British professor N. T. Wright has written a book, The Lord and His Prayer (published in 1997 by Wm. B. Eerdmans), about the model prayer that Jesus used to teach his disciples to pray. The prayer, recorded in Matthew 6:9-13 has been recited in public Christian worship and in private prayer since at least the late first century. I wrote about this prayer and its implications for our own prayers in a post that you can read by clicking here. The brevity of this book is balanced by Wright’s insightful, provocative revealing of the meaning of a prayer that we think we know well. Looking anew with his help, I discovered aspects of what it means to be a disciple of Jesus in concrete ways. Awareness of this prayer’s power to transform our relationship with God are swept away when the prayer becomes mundane ritual or its meaning is spiritualized into triviality. Wright recommends pondering on the meaning and implications of each clause of the prayer, then building our own prayers and lives around that knowledge. I recommend the book highly.
I share a few quotes from the book. As he discusses what it means to call God “Father,” Wright suggests that it reminds us that we are children in the midst of a world that can be quite terrifying. But that, he says, is a prelude to our accepting the mission to which God calls us:
“But if , as the people of the living creator God , we respond to the call to be his sons and daughters ; if we take the risk of calling him Father ; then we are called to be the people through whom the pain of the world is held in the healing light of the love of God ” (p 9)
Wright emphasizes that we who pray following this model prayer should not pray it glibly, but consider carefully how each phrase unpacks itself into our lives when applied as disciples of Jesus.
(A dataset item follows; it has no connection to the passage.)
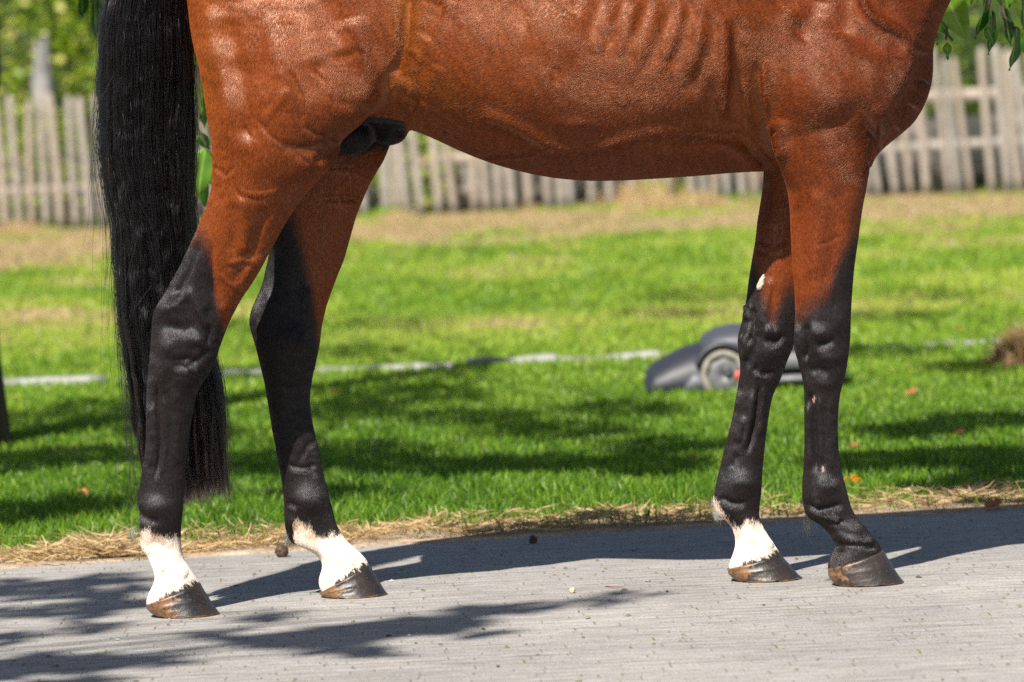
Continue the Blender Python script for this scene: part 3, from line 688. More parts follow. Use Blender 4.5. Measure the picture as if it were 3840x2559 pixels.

The prayer helps us find order amidst confusion and assign priorities correctly. Wright says,
God knows our desires in order that we may turn them into prayer ; in order that they may be sorted out , straightened out , untangled and reaffirmed . If we truly pray this prayer , with due weight to each clause , we are taking the first steps from the chaos of our normal interior life towards an order and clarity which will let the joy come through to the surface (p 29).
When we pray that God’s will be done on earth as in heaven, we must confront the grave possibility that God’s will does not match our desire. God may deny our petition, even when we pray intensely with tears. Wright considers the prayer of Jesus just before he was arrested and what the book of Hebrews says about that prayer and its relationship to this model prayer, and what the response to Jesus from God was when he prayed that he would be delivered from temptation (Wright translates it as “The Testing”) and that God’s will be done:
We therefore have to come to grips with the fact that Jesus gave this prayer to his disciples , but that when he prayed it himself the answer was ‘ No ’ . He put it together with an earlier part of the Lord’s Prayer ( ‘ Thy will be done ’ ) . When he held the two side by side , he found that God’s will involved him in a unique vocation . He would be the one who was led to the Testing , who was not delivered from Evil (p 50).
The prayer also includes a petition that God will forgive us in the way that we forgive. That in itself is a challenging prayer. Do we really want God to treat us the way that we treat other people? As we consider this model prayer and meditate on the meaning of these clauses that Jesus included in it, we discover, as Wright suggests, a framework that we can use to organize our own prayers, but also a challenging assessment about what it means to be adopted into God’s family.